We’re not looking for purity. We’re looking for people that want to beat liberals, not join them, and not have them join us. That’s not the future. Do you ever hear liberals say — do you hear Obama and these guys running around saying — “We need to go out and attract conservatives to our party. We need to find out how to broaden or base?” Do you think if any one of those candidates — be it Obama, be it Mrs. Clinton, be it the Breck Girl — started talking in ways that would attract somebody like me, that their party would put up with it in order to win?
Well, they promised a middle class tax cut, but they don’t deliver the thing. You know, it works when the conservative Democrats run in local, state, House of Representatives elections. That’s how they won the House last time. That’s another thing that bugs me. When the Democrats do want to win, especially in local House race, they run conservative Democrats, and they win. Our own side wants to shuck and jive conservatism; sweep it aside as something that’s an antique, that needs to be modernized and so forth. It’s patently absurd. Now, having said that, it is very interesting to listen to Obama cite Reagan.

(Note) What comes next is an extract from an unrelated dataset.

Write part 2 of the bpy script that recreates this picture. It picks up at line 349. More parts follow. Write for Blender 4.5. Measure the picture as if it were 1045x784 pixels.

This embarrasses me. He’s citing Reagan in great ways. He’s not citing Reagan on policy. He wouldn’t dare do that, and he’s taking a risk doing it anyway. That group over there despises Reagan even more than some of the country club, blue-blood Republicans on our side despised Reagan — make no mistake, they did. Nevertheless he’s out there citing Reagan, but he’s doing it in the context of attitudes and uplifting sentiments, optimism and hope and inspiration. The kind of things our people ought to be doing, Obama is out there-doing.